Brought on by this, and something related that I read last week - ah, here it is.
I never had a real job as a teenager, though some of my friends did. I did yard work for various friends of the family, and made pretty decent money at it. My parents were providing me with all the necessities, but if I wanted one of those newfangled HP scientific pocket calculators? Had to work for it.
Helped develop the consultant's work ethic: you're here to do what the client wants done. There's no job description to say that a given task is not in it. Life's like that in the small-business world, too: your business card may say Senior Engineer as befits your fancy degree, but some days your job is furniture mover or drain unclogger.
Seems there's no room for that sort of thing in the modern lifestyle.
And... I went to high school in Palo Alto. Back in those days, it wasn't a total gazillionaire enclave, but the population was largely well-to-do, professional-class families.
Senior year of high school, only a few of my friends had cars, and those were beaters: hand-me-downs from family, or bought well-used.
More recently: a friend of mine was living in a prosperous (but nowhere near Palo Alto level) area during the first .com bubble, and had kids in high school. All their classmates who were old enough to drive had cars. Brand-new beemers. And, when they inevitably wrecked them? No problem; they'd get newer shinier replacement beemers. The friend couldn't afford this sort of extravagance, and was apparently regarded as a bad parent for failing to provide her offspring with fashionable luxury transportation.
Yes, it's much nicer to be prosperous than to be poor... but social pressure to overspend is destructive, and modern professional-class attitudes toward manual labor are decidedly unhelpful. (And if the plumber is such an ignorant lout, let's see you fix your own plumbing!) Then there's the "spending is better than mending" attitude, which may make economic sense (comparative advantage and all that) but leaves the new generation helpless if something breaks down and there’s no repairman handy (or no money to hire a repairman).
Can we develop maybe a new pride in traditional middle-class values? Things like living within our means, knowing how to fix our own stuff and when to call the repairman (and when, as a last resort, to buy a replacement), saving for a rainy day, and trying to make things that little bit better for the next generation?
Or are we stuck with having it all right now, racking up big debts, and counting on a bailout?
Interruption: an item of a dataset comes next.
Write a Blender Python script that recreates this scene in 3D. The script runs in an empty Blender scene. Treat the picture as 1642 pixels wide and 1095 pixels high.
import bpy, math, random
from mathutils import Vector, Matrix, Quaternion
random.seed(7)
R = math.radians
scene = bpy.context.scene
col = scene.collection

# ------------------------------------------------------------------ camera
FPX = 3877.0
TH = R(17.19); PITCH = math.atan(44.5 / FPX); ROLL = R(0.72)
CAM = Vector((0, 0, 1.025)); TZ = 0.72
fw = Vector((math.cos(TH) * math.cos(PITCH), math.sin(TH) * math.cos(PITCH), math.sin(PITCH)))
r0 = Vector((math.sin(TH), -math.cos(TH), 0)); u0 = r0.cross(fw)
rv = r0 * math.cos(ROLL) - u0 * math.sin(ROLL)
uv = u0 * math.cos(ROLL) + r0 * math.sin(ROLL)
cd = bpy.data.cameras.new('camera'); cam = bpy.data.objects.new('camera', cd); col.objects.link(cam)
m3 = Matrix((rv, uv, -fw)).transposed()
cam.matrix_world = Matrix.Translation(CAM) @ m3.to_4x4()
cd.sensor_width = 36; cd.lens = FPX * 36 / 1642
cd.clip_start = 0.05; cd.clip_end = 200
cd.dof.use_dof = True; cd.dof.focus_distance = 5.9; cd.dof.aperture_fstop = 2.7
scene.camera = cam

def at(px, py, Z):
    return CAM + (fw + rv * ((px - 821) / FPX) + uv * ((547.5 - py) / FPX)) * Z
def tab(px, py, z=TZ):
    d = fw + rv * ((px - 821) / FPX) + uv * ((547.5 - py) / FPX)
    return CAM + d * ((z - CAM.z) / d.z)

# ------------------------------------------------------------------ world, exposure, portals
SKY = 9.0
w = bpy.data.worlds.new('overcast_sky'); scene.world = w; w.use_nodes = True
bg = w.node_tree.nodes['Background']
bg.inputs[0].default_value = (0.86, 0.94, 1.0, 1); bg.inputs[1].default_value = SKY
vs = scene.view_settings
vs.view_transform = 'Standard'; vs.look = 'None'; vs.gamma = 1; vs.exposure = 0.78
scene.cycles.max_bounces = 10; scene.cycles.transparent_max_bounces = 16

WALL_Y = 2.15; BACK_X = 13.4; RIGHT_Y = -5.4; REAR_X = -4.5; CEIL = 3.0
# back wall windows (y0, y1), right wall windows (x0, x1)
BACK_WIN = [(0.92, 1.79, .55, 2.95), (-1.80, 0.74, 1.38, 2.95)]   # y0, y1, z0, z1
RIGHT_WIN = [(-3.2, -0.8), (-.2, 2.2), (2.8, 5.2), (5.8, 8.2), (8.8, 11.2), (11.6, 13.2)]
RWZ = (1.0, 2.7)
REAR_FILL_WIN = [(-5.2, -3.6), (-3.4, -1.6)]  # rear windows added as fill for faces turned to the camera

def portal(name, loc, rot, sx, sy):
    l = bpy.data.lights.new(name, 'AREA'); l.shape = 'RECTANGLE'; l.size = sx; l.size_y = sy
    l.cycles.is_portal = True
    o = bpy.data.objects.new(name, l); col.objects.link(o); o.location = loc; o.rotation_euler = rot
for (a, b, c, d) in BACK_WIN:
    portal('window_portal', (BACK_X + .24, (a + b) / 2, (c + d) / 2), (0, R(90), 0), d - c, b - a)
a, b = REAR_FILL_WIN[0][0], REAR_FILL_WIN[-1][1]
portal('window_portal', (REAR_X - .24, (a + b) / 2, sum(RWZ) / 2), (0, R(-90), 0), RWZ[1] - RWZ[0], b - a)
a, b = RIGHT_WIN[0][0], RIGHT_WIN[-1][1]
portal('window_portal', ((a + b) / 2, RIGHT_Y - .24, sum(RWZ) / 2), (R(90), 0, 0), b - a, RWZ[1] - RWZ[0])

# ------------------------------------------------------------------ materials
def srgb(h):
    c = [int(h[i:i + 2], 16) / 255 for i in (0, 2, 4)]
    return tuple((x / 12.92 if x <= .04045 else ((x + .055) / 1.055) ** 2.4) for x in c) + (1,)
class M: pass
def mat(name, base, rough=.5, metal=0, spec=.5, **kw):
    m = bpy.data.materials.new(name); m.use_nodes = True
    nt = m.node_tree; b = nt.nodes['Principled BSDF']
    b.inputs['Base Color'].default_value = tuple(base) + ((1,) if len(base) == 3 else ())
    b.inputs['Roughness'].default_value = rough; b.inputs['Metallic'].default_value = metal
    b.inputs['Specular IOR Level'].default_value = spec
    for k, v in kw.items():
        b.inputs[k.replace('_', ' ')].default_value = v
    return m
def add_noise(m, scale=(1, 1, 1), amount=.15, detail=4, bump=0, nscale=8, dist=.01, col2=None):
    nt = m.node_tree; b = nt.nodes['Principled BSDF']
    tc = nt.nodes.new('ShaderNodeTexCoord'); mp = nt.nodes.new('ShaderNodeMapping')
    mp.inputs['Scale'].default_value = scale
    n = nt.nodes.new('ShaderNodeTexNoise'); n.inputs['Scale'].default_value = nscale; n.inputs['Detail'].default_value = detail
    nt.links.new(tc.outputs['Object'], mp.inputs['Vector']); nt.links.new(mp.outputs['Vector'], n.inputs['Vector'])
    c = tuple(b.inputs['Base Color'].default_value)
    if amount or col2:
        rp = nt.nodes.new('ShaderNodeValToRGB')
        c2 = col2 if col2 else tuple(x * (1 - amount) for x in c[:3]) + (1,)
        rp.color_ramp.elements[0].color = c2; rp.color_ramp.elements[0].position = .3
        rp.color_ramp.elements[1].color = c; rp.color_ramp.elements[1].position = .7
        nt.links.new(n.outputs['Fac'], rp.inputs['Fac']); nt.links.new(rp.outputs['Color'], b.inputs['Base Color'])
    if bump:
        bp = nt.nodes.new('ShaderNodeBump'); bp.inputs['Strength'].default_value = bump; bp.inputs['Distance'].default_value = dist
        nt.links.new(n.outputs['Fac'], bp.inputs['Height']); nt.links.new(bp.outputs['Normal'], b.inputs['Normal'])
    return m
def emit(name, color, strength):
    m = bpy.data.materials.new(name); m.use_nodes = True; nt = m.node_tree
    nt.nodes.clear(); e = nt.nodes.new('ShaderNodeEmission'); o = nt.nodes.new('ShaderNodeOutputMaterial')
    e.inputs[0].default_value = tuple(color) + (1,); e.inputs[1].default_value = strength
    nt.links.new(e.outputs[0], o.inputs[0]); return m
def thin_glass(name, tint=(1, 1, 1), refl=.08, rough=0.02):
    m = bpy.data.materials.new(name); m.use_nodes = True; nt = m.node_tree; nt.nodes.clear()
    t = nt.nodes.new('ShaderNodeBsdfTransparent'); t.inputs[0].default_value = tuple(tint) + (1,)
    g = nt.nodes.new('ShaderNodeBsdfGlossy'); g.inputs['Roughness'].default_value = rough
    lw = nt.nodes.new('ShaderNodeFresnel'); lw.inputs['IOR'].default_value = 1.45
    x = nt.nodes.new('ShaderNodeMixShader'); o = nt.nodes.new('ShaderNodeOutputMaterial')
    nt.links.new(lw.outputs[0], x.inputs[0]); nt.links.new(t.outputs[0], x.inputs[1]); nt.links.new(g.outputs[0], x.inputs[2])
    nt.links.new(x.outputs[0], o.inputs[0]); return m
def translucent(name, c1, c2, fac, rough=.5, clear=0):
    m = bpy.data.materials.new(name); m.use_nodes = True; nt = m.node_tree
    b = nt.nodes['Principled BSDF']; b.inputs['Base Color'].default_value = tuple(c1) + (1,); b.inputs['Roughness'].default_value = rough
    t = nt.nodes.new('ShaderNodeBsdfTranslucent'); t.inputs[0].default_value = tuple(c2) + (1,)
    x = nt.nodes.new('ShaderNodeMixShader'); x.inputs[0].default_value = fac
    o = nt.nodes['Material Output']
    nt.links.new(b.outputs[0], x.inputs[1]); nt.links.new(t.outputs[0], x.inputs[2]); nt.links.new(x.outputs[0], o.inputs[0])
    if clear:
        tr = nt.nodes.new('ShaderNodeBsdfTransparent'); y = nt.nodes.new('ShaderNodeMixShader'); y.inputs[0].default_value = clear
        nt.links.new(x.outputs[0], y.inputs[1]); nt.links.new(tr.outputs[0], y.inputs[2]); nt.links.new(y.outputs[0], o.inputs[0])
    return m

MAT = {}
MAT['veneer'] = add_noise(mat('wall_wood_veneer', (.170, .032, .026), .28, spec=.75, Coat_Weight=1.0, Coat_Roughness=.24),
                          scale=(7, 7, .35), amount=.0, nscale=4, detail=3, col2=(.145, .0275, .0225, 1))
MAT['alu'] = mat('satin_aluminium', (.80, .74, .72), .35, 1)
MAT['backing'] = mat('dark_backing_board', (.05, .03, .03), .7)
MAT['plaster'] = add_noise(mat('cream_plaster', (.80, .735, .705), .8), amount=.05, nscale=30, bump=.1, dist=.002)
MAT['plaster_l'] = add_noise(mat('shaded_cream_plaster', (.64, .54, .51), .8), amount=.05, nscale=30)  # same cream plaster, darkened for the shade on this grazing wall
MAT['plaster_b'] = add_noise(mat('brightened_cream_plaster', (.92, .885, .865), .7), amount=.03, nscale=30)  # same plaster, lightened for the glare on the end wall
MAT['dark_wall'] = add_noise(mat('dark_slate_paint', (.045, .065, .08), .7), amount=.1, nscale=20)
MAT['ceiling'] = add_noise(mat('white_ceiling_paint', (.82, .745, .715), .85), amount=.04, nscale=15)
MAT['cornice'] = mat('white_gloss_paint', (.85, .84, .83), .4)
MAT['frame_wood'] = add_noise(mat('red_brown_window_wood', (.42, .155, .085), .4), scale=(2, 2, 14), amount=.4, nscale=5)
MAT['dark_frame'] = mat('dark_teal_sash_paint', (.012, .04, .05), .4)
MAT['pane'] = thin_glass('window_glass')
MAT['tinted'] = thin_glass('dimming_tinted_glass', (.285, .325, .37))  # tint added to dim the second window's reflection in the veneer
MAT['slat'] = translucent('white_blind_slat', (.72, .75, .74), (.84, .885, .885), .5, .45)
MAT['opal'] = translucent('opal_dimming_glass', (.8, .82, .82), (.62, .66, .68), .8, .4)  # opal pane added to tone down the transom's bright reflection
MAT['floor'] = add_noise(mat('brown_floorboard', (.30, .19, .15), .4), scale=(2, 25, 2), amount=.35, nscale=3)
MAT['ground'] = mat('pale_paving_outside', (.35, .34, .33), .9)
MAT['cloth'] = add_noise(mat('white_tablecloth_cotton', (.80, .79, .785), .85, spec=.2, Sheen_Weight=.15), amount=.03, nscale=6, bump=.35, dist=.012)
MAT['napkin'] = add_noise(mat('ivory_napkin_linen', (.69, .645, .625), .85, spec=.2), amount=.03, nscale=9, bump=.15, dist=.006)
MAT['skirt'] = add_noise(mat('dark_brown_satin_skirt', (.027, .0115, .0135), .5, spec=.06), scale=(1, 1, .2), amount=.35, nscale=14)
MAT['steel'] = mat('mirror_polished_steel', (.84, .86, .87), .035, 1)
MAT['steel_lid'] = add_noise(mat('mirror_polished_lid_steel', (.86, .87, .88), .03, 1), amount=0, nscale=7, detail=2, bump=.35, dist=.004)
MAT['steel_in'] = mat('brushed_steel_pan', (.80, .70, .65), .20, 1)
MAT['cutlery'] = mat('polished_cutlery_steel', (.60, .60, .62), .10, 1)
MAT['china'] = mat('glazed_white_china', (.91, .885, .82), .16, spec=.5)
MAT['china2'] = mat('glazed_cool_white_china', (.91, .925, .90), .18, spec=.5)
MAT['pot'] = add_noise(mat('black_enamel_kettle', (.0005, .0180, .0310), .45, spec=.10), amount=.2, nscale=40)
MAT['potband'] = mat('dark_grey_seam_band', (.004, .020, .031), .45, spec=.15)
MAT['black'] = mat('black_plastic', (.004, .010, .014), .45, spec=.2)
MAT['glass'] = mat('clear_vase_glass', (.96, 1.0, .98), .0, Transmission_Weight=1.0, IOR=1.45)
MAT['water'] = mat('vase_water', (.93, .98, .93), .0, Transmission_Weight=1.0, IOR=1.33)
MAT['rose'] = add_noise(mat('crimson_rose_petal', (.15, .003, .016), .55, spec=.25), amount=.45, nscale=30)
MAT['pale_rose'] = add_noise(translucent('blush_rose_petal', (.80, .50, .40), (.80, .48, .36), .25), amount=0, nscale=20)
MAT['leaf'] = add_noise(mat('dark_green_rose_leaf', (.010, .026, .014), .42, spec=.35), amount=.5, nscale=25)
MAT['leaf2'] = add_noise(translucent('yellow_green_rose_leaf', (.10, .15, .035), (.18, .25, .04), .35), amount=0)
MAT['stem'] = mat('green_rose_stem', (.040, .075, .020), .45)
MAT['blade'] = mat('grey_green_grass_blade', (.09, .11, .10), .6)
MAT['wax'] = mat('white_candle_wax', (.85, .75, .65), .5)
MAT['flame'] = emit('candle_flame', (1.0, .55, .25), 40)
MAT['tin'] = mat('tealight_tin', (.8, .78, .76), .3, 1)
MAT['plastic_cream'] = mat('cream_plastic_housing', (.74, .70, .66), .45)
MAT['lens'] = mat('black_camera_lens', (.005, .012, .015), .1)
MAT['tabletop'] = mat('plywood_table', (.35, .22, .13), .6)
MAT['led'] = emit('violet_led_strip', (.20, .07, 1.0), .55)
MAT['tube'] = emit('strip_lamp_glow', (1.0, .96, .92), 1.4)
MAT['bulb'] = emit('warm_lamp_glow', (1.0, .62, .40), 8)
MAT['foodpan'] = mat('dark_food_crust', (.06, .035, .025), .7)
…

Additional: Comes to mind a sci-fi quote. No, not "specialization is for insects", though that'n makes sense here too. It's this, from Niven's "A Relic of the Empire":
Did the Jinxian know how to live poor? Mann shuddered. The old memories came back only rarely; but when they came, they hurt.
You have to learn not to buy luxuries before you've bought necessities. You can starve learning which is which. Necessities are food and a place to sleep, shoes and pants. Luxuries are tobacco, restaurants, fine shirts, throwing away a ruined meal while you're learning to cook, quitting a job you don't like. A union is a necessity. Boosterspice is a luxury.
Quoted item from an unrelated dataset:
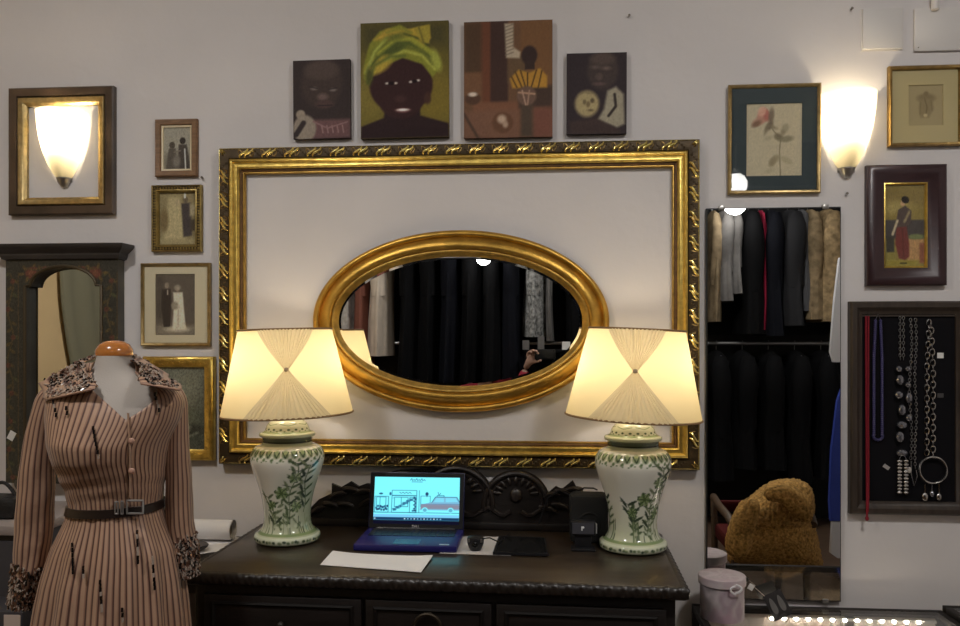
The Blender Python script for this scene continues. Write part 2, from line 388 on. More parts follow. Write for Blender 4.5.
for k in range(16):
    for zz in (z0 + .011, z1 - .011): mb.ball((x0 + .012 + (x1 - x0 - .024) * k / 15, -.015, zz), .0042, 6, 4)
mb.build('beading', antique, pf)
# wedding couple, full length, wide cream mount
a = Art(80, 1.5, (74, 66, 60)); a.rect(0, 1.25, 1, 1.5, (98, 90, 80), soft=.08); a.rect(0, .05, .2, 1.1, (62, 55, 50), soft=.1); a.ell(.28, .28, .055, .075, (112, 100, 88), soft=.02)
a.poly([(.16, .38), (.38, .36), (.4, .75), (.36, 1.3), (.2, 1.3), (.14, .8)], (38, 32, 31), soft=.02); a.line([(.30, .40), (.30, .50)], .03, (140, 130, 118)); a.ell(.55, .36, .055, .07, (108, 96, 84), soft=.02)
a.ell(.55, .33, .09, .07, (146, 136, 122), soft=.03, op=.5); a.poly([(.44, .45), (.68, .45), (.7, .7), (.76, 1.35), (.42, 1.38), (.46, .75)], (176, 166, 150), soft=.03); a.ell(.48, .78, .09, .1, (120, 110, 96), soft=.04)
a.line([(.58, .8), (.56, 1.3)], .03, (140, 130, 116), soft=.03); a.ell(.55, 1.36, .3, .07, (168, 158, 142), soft=.04, op=.7).grain(.05)
picture('framed_photograph', 'dark wedding photograph of a couple standing, in a wide cream mount and thin gold frame', 'picture', (140.5, 263, 210, 346),
        [(0, .001), (0, .014), (.003, .017), (.010, .014), (.012, .009), (.012, .001)], thin_gold, .012, a, mount=mat('mount_cream', A(158, 148, 128), .8), inner=(155.5, 274, 195, 335))
# dark landscape half behind the dress
a = Art(80, 1.5, (84, 84, 74)); a.rect(0, .9, 1, 1.5, (58, 60, 52), soft=.3); a.ell(.3, .4, .5, .3, (98, 98, 88), soft=.2, op=.8); a.ell(.6, .95, .3, .16, (78, 80, 68), soft=.1); a.ell(.75, 1.15, .2, .1, (46, 48, 42), soft=.05)
a.line([(.55, 1.0), (.7, 1.1), (.6, 1.3), (.85, 1.2)], .05, (96, 96, 84), soft=.03); a.grain(.1)
pf = picture('framed_painting', 'murky green painting in a bright carved gold frame half hidden behind the dress', 'painting', (143.5, 356.5, 214.5, 460),
        [(0, .001), (0, .020), (.004, .026), (.012, .028), (.022, .022), (.030, .018), (.038, .012), (.038, .001)], gold, .038, a)
x0, z0, x1, z1 = rect(143.5, 356.5, 214.5, 460, -.014); mb = MB(); rr = random.Random(5)
for k in range(330):
    s = rr.random() * 2 * (x1 - x0 + z1 - z0); w = .006 + .022 * rr.random()
    if s < x1 - x0: q = (x0 + max(w, min(s, x1 - x0 - w)), z1 - w)
    elif s < 2 * (x1 - x0): q = (x0 + max(w, min(s - x1 + x0, x1 - x0 - w)), z0 + w)
    elif s < 2 * (x1 - x0) + z1 - z0: q = (x1 - w, z0 + max(w, min(s - 2 * (x1 - x0), z1 - z0 - w)))
    else: q = (x0 + w, z0 + max(w, min(s - 2 * (x1 - x0) - z1 + z0, z1 - z0 - w)))
    mb.ball((q[0], -.021 - .004 * math.sin(w * 140), q[1]), .0035 + .002 * rr.random(), 5, 4)
o = mb.build('carved_relief', gold, pf)
# rose print
a = Art(90, 1.30, (150, 139, 119))
a.line([(.62, .62), (.60, .85), (.62, 1.3)], .018, (98, 88, 70), soft=.012); a.line([(.62, .62), (.5, .5), (.42, .38)], .016, (92, 82, 64), soft=.012)
for cx, cy, rx, ry, ro, col in [(.30, .22, .10, .13, .5, (146, 98, 88)), (.22, .32, .12, .07, -.4, (142, 104, 90)), (.36, .2, .06, .12, -.3, (140, 82, 74)), (.28, .14, .07, .09, .3, (172, 132, 116)), (.45, .22, .05, .14, .1, (92, 78, 66)), (.18, .36, .09, .05, -.5, (96, 72, 58)),
                               (.42, .40, .05, .09, .6, (84, 72, 60)), (.36, .46, .03, .09, .3, (104, 92, 74)), (.48, .42, .08, .03, .4, (110, 98, 80)), (.58, .60, .08, .06, .3, (92, 82, 66)), (.72, .64, .13, .055, -.1, (104, 96, 78)), (.70, .45, .06, .09, .4, (124, 114, 94)), (.66, .52, .04, .05, .2, (112, 100, 82)),
                               (.48, 1.04, .06, .10, .5, (112, 100, 80)), (.72, 1.02, .12, .05, .5, (132, 122, 100)), (.55, .98, .05, .06, .1, (124, 112, 90)), (.40, .62, .08, .04, -.3, (136, 126, 106)), (.42, 1.2, .08, .04, -.4, (136, 126, 106))]:
    a.ell(cx, cy, rx, ry, col, ro, soft=.03, op=.85)
a.grain(.02)
pf = picture('framed_print', 'pink rose print on a dark teal mount in a thin gold frame', 'picture', (728, 84.5, 820.5, 193.5),
        [(0, .001), (0, .014), (.004, .018), (.009, .016), (.012, .010), (.012, .001)], thin_gold, .012, a, mount=mat('mount_teal', A(46, 52, 55), .8, spec=.2), inner=(746, 104, 801.5, 176))
pf.rotation_euler.x = math.radians(1.15); pf.location.y = -0.002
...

And more, interspersed with the ongoing storyline.
Seems to me we're on about the second generation of "middle-class" people who are effectively brought up rich, and have no idea how to live poor or even working-class.
Me, I was brought up frugal-middle-class. (My parents have gotten fairly rich, between the frugality and my father's investments that he bought instead of a fancier house, bass boat, and all those other fripperies. By fairly rich, I mean: the investments pay enough in dividends for them to live comfortably on, with a couple of slightly-upscale vacations a year, nice clothes, a new car every decade, and, lately, some improvements to the house and garden.) I've had good times and bad, but, between the frugal conditioning and such financial reserves as I've managed to retain (mainly derived from the leftovers from my college trust fund, which turned out to be far more than I needed for college), I've managed to make it through the occasional bad year without burning through everything.
Now, if I'd treated the reserve funds as ready cash... I would have lost the mansion and the Lamborghini at the first downturn. As it was, I had no problem keeping the crackerbox and the old Jeep when paychecks got irregular back in the 90s, and at various times since, though my lifestyle has gotten decidedly down-market. (Because lifestyle upgrades need to be supported by cash flow, darn it! Reserve money is for emergencies.)
But the ones who are brought up to believe in the Beemer Fairy? What'll they do when the hard times come?
(Hint: these aren't the hard times. These are moderately difficult times. Things can get a lot worse.)